Esta Navidad he vivido una situación bastante extraña. Durante la mañana de Nochebuena estuve en un funeral, agradeciendo la vida de un compañero jesuita que falleció la mañana anterior. Al impacto por una muerte repentina y prematura se le suma que haya sido en estas fechas, porque ahora parece que las ausencias duelen más y una no puede evitar preguntarse cómo vivirán estas fiestas su familia o su comunidad de hermanos religiosos. La capilla estaba llena de gente de distintos ámbitos y se percibía que había sido una persona muy querida. Además, se repetían las expresiones de agradecimiento por cómo había cuidado a quienes le rodeaban.
Con estas vivencias en la cabeza y en el corazón, y aunque parezca un poco extraño, cuando iba a prepararme para celebrar la Navidad junto con mis hermanas se me ocurría que lo que festejamos no está tan lejos de lo que había vivido en ese funeral. Y es que la vida y la muerte caminan de la mano, como las dos caras de una moneda, y que solo vale la pena vivir cuando lo hacemos con la densidad que le otorga a nuestra existencia gastarnos y desgastarnos en el cuidado atento de quienes nos rodean. Pensaba en cómo estamos solos en el trance de nacer y de morir, pero que podemos acoger y cuidar a las personas con las que nos vamos encontrando.
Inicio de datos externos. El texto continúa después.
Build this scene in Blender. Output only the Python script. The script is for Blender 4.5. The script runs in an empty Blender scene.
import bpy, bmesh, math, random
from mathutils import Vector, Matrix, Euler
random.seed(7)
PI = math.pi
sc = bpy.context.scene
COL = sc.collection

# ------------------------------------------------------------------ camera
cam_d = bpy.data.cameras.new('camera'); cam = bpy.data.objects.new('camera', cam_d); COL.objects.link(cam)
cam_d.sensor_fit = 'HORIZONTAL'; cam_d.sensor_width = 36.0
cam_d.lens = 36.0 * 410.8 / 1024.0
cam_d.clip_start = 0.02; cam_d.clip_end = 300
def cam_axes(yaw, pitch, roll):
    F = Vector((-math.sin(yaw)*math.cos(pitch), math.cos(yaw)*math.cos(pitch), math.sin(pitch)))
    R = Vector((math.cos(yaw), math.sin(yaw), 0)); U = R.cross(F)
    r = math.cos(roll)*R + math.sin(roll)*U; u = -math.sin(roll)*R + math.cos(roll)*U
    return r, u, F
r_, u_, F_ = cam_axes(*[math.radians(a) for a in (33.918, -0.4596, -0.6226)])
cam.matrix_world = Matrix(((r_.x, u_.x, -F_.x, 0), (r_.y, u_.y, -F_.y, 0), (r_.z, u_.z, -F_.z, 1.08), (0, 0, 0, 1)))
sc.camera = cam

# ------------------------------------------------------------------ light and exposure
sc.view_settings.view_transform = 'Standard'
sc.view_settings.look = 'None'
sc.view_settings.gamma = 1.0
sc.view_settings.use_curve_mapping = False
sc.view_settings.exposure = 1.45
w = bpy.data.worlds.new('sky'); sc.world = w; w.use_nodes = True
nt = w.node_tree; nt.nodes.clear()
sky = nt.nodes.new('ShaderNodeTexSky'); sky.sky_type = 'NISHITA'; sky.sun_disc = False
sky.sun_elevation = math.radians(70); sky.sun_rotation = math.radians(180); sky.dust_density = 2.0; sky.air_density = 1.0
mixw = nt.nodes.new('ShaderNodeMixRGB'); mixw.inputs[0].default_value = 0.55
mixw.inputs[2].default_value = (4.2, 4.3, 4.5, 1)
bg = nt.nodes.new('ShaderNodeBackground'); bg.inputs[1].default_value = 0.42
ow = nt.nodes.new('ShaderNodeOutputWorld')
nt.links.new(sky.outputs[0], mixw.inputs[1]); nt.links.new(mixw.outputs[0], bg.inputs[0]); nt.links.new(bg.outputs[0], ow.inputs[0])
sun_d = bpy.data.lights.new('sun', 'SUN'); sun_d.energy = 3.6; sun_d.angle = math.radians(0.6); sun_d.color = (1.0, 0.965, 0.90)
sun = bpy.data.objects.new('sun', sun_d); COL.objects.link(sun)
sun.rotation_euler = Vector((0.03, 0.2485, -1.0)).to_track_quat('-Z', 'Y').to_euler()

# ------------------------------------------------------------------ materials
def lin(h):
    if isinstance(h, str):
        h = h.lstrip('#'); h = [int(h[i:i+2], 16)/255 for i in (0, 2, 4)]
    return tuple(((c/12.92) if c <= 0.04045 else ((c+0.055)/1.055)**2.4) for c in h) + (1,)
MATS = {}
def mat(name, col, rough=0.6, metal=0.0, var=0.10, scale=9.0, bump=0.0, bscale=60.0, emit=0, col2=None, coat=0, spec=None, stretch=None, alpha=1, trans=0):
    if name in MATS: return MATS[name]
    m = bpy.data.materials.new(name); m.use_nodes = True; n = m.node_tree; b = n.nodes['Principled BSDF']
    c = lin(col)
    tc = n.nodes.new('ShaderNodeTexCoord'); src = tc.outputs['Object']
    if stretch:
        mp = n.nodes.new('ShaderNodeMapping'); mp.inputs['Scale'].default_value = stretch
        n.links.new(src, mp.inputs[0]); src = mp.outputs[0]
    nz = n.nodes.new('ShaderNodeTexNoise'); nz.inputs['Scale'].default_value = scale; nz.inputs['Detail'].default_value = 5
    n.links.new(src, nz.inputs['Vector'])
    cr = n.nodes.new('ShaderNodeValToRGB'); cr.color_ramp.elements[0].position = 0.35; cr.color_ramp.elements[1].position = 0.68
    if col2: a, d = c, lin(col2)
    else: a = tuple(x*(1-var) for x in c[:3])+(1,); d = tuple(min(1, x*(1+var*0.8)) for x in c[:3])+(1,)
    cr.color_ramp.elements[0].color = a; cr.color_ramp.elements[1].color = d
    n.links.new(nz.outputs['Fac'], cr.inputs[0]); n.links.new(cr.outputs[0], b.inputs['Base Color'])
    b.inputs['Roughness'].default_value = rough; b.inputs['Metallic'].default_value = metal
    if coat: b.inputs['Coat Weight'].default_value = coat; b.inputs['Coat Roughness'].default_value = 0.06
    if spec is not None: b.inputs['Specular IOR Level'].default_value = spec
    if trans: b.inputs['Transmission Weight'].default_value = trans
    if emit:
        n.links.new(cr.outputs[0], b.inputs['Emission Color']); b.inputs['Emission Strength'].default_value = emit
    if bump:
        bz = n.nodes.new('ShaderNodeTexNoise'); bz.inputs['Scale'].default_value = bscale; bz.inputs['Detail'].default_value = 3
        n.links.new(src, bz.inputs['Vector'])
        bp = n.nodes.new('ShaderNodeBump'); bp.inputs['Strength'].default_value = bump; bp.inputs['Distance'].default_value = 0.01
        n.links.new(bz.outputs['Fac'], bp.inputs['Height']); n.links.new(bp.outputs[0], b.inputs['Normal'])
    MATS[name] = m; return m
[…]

Los relatos de la infancia de Mateo y Lucas tienden a conectar el nacimiento de Jesús y su pasión de manera muy sutil, a través de sutiles guiños. Es verdad que no nos suena demasiado bien eso de que el Niño de Belén “nace para morir”, pero se acerca a nosotros con vocación de entrega. Y es que el Amor es así: no entiende de medias tintas ni de guardarse para la vuelta. Ama y punto. Sin medida, sin control y hasta la entrega definitiva… con la esperanza de que nada de lo que se da se pierde y que Quien tiene la última palabra de la historia no es la muerte sino la Palabra Encarnada. ¡Esta sí que es una Buena Noticia!